**INSTRUCTIONS FOR THE TASK**
Give the listing again exactly, omitting its images.

**INFORMATION SUPPLIED**
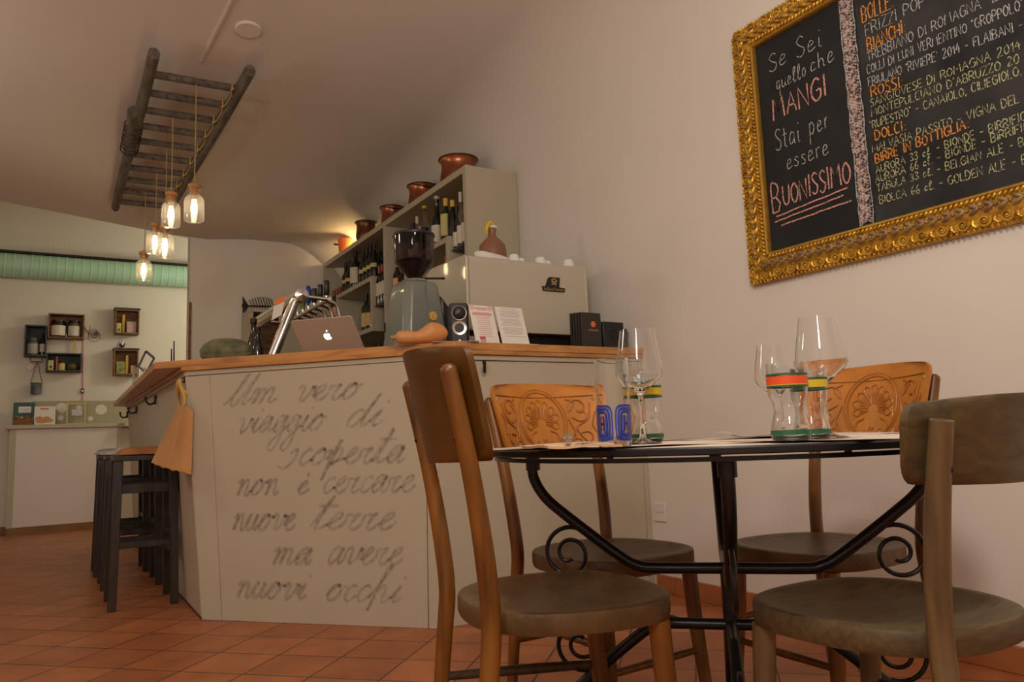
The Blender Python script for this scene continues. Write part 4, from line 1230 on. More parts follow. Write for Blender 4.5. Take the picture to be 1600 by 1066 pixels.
# cups and saucers on the warmer
ZE = EZ1 - .0245
def saucer(loc, tilt, rz, label):
    t = thing('saucer', label, 'saucer', loc, 0, 'saucers on the espresso machine')
    t.rotation_euler = (tilt, 0, rz)
    b = MB(); b.lathe([(0, .0), (.035, .0), (.045, .004), (.068, .012), (.070, .014), (.067, .015), (.044, .007), (.034, .0035), (0, .003)], 32); b.build('dish', M_white, t)
    return t
for i in range(6):
    x = 1.80 + .0235 * i
    saucer((x, 3.22, ZE + .047), R(0), 0, ('first', 'second', 'third', 'fourth', 'fifth', 'sixth')[i] + ' leaning white saucer from the left on the espresso machine')
    o = [q for q in COL.objects if q.get('category') == 'saucer'][-1]
    o.rotation_euler = (R(40), R(-6), 0)
    o.scale = (.76, .76, .76)
    o.location = (1.80 + .022 * i, 3.20 + .008 * i, ZE + .036)
for i in range(3):
    saucer((1.738, 3.29, ZE + .0095 * i), 0, 0, ('lowest', 'middle', 'top')[i] + ' saucer of the flat stack at the left end of the espresso machine')
def cup(loc, rz, label, upside=True):
    t = thing('coffee_cup', label, 'cup', loc, rz, 'cups on the espresso machine')
    pr = [(0, 0), (.022, 0), (.024, .005), (.034, .032), (.037, .062), (.035, .062), (.032, .033), (.021, .007), (0, .006)]
    if upside: pr = [(r, .062 - h) for r, h in pr]
    b = MB(); b.lathe(pr, 28); b.build('cup_body', M_white, t)
    b = MB(); b.tube(smooth_path([(.030, 0, .014), (.047, 0, .012), (.050, 0, .026), (.033, 0, .034)], 5), .0035, 8); b.build('handle', M_white, t)
for i, (x, y, rz) in enumerate(((1.965, 3.19, 40), (2.040, 3.25, 100), (2.125, 3.19, 20), (2.205, 3.25, 160), (2.295, 3.18, 0))):
    cup((x, y, ZE), R(rz), ('first', 'second', 'third', 'fourth', 'fifth')[i] + ' upturned white coffee cup from the left on the espresso machine')
# ---- brown ceramic jug with yellow stopper
p = at_y(770, 400, 3.46)
jg = thing('ceramic_jug', 'brown ceramic hen-shaped jug with yellow and white top on the espresso machine', 'jug', (p.x, 3.46, ZE))
b = MB(); b.lathe([(0, 0), (.05, 0), (.066, .05), (.076, .13), (.070, .178), (.044, .208), (.024, .226), (.021, .248), (.025, .262), (.022, .276), (0, .28)], 28); b.build('jug_body', M_terracer, jg)
b = MB(); b.ell((.004, -.006, .280), (.024, .022, .012), 12, 8); b.build('jug_head', M_white, jg)
b = MB(); b.tube(smooth_path([(-.032, -.004, .238), (-.036, -.004, .262), (-.026, -.004, .292), (-.006, -.004, .304), (.006, -.004, .290)], 5), [.006, .010, .012, .011, .005], 10); b.build('jug_crest', M_yellow, jg)
# ---- coffee grinder
GX, GY = 1.428, 3.215
gr = thing('coffee_grinder', 'hammered grey coffee grinder with smoky hopper of beans on the bar', 'coffee grinder', (GX, GY, ZT), R(6))
b = MB()
def octo(w, d, c): return [(-w + c, -d), (w - c, -d), (w, -d + c), (w, d - c), (w - c, d), (-w + c, d), (-w, d - c), (-w, -d + c)]
L = [(0, .122, .122, .028), (.03, .121, .121, .028), (.24, .098, .098, .028), (.305, .088, .088, .026), (.322, .076, .076, .024)]
vs = []; fs = []
for z, w, d, c in L: vs += [(x, y, z) for x, y in octo(w, d, c)]
for i in range(len(L) - 1):
    for j in range(8): fs.append((i * 8 + j, i * 8 + (j + 1) % 8, (i + 1) * 8 + (j + 1) % 8, (i + 1) * 8 + j))
fs += [tuple(range(7, -1, -1)), tuple(range(32, 40))]
b._add(vs, fs, False); b.build('grinder_body', M_grinder, gr, bevel=0.006, bseg=3)
b = MB(); b.bar((.004, -.1225, .03), (.004, -.094, .30), .004, .004); b.build('body_seam', M_grinder, gr)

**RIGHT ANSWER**
The Blender Python script for this scene continues. Write part 4, from line 1230 on. More parts follow. Write for Blender 4.5. Take the picture to be 1600 by 1066 pixels.
# cups and saucers on the warmer
ZE = EZ1 - .0245
def saucer(loc, tilt, rz, label):
    t = thing('saucer', label, 'saucer', loc, 0, 'saucers on the espresso machine')
    t.rotation_euler = (tilt, 0, rz)
    b = MB(); b.lathe([(0, .0), (.035, .0), (.045, .004), (.068, .012), (.070, .014), (.067, .015), (.044, .007), (.034, .0035), (0, .003)], 32); b.build('dish', M_white, t)
    return t
for i in range(6):
    x = 1.80 + .0235 * i
    saucer((x, 3.22, ZE + .047), R(0), 0, ('first', 'second', 'third', 'fourth', 'fifth', 'sixth')[i] + ' leaning white saucer from the left on the espresso machine')
    o = [q for q in COL.objects if q.get('category') == 'saucer'][-1]
    o.rotation_euler = (R(40), R(-6), 0)
    o.scale = (.76, .76, .76)
    o.location = (1.80 + .022 * i, 3.20 + .008 * i, ZE + .036)
for i in range(3):
    saucer((1.738, 3.29, ZE + .0095 * i), 0, 0, ('lowest', 'middle', 'top')[i] + ' saucer of the flat stack at the left end of the espresso machine')
def cup(loc, rz, label, upside=True):
    t = thing('coffee_cup', label, 'cup', loc, rz, 'cups on the espresso machine')
    pr = [(0, 0), (.022, 0), (.024, .005), (.034, .032), (.037, .062), (.035, .062), (.032, .033), (.021, .007), (0, .006)]
    if upside: pr = [(r, .062 - h) for r, h in pr]
    b = MB(); b.lathe(pr, 28); b.build('cup_body', M_white, t)
    b = MB(); b.tube(smooth_path([(.030, 0, .014), (.047, 0, .012), (.050, 0, .026), (.033, 0, .034)], 5), .0035, 8); b.build('handle', M_white, t)
for i, (x, y, rz) in enumerate(((1.965, 3.19, 40), (2.040, 3.25, 100), (2.125, 3.19, 20), (2.205, 3.25, 160), (2.295, 3.18, 0))):
    cup((x, y, ZE), R(rz), ('first', 'second', 'third', 'fourth', 'fifth')[i] + ' upturned white coffee cup from the left on the espresso machine')
# ---- brown ceramic jug with yellow stopper
p = at_y(770, 400, 3.46)
jg = thing('ceramic_jug', 'brown ceramic hen-shaped jug with yellow and white top on the espresso machine', 'jug', (p.x, 3.46, ZE))
b = MB(); b.lathe([(0, 0), (.05, 0), (.066, .05), (.076, .13), (.070, .178), (.044, .208), (.024, .226), (.021, .248), (.025, .262), (.022, .276), (0, .28)], 28); b.build('jug_body', M_terracer, jg)
b = MB(); b.ell((.004, -.006, .280), (.024, .022, .012), 12, 8); b.build('jug_head', M_white, jg)
b = MB(); b.tube(smooth_path([(-.032, -.004, .238), (-.036, -.004, .262), (-.026, -.004, .292), (-.006, -.004, .304), (.006, -.004, .290)], 5), [.006, .010, .012, .011, .005], 10); b.build('jug_crest', M_yellow, jg)
# ---- coffee grinder
GX, GY = 1.428, 3.215
gr = thing('coffee_grinder', 'hammered grey coffee grinder with smoky hopper of beans on the bar', 'coffee grinder', (GX, GY, ZT), R(6))
b = MB()
def octo(w, d, c): return [(-w + c, -d), (w - c, -d), (w, -d + c), (w, d - c), (w - c, d), (-w + c, d), (-w, d - c), (-w, -d + c)]
L = [(0, .122, .122, .028), (.03, .121, .121, .028), (.24, .098, .098, .028), (.305, .088, .088, .026), (.322, .076, .076, .024)]
vs = []; fs = []
for z, w, d, c in L: vs += [(x, y, z) for x, y in octo(w, d, c)]
for i in range(len(L) - 1):
    for j in range(8): fs.append((i * 8 + j, i * 8 + (j + 1) % 8, (i + 1) * 8 + (j + 1) % 8, (i + 1) * 8 + j))
fs += [tuple(range(7, -1, -1)), tuple(range(32, 40))]
b._add(vs, fs, False); b.build('grinder_body', M_grinder, gr, bevel=0.006, bseg=3)
b = MB(); b.bar((.004, -.1225, .03), (.004, -.094, .30), .004, .004); b.build('body_seam', M_grinder, gr)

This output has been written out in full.